▶ **Directions**: Find the lines of data that contain the string "scene", then list them.

▶ **Source excerpt**:
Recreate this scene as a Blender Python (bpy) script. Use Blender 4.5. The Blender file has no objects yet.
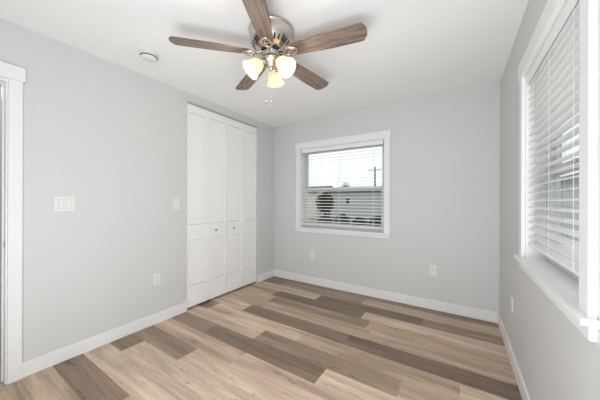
import bpy, bmesh, math, random
from mathutils import Vector, Matrix
PI = math.pi
R = math.radians
random.seed(7)
C = bpy.context.scene.collection
S = bpy.context.scene

# ---------------------------------------------------------------- camera, world, light, exposure
H = 2.44                                   # ceiling height
XL, XR, YB, YF = -2.558, 0.352, 3.2175, -0.45   # the four walls
cam_d = bpy.data.cameras.new('camera')
cam = bpy.data.objects.new('camera', cam_d)
C.objects.link(cam)
cam_d.sensor_width = 36.0
cam_d.lens = 248.447 * 36 / 600
cam_d.shift_y = 0.8 / 600
cam_d.clip_start = 0.02
cam.rotation_mode = 'XYZ'
cam.matrix_world = (Matrix.Translation((0, 0, 1.2355)) @ Matrix.Rotation(R(32.537), 4, 'Z')
                    @ Matrix.Rotation(R(90.022), 4, 'X') @ Matrix.Rotation(R(0.1965), 4, 'Z'))
S.camera = cam

w = bpy.data.worlds.new('overcast_sky')
S.world = w
w.use_nodes = True
bg = w.node_tree.nodes['Background']
bg.inputs['Color'].default_value = (0.97, 0.985, 1.0, 1)
bg.inputs['Strength'].default_value = 1.2

def area(name, loc, rot, sx, sy, power, color=(1, 1, 1), spread=180):
    d = bpy.data.lights.new(name, 'AREA')
    d.shape = 'RECTANGLE'; d.size = sx; d.size_y = sy; d.energy = power; d.color = color
    d.spread = R(spread)
    o = bpy.data.objects.new(name, d); C.objects.link(o)
    o.location = loc; o.rotation_euler = rot
    return o
# two added soft fill lights, out of view behind the camera
area('soft_fill', (-0.20, -0.40, 1.5), (R(92), 0, R(15)), 1.0, 1.2, 16, (0.91, 0.96, 1.0))
area('bounce_fill', (-0.65, -0.36, 0.60), (R(127), 0, R(24)), 1.8, 0.9, 62, (0.91, 0.96, 1.0))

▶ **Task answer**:
Recreate this scene as a Blender Python (bpy) script. Use Blender 4.5. The Blender file has no objects yet.
C = bpy.context.scene.collection
S = bpy.context.scene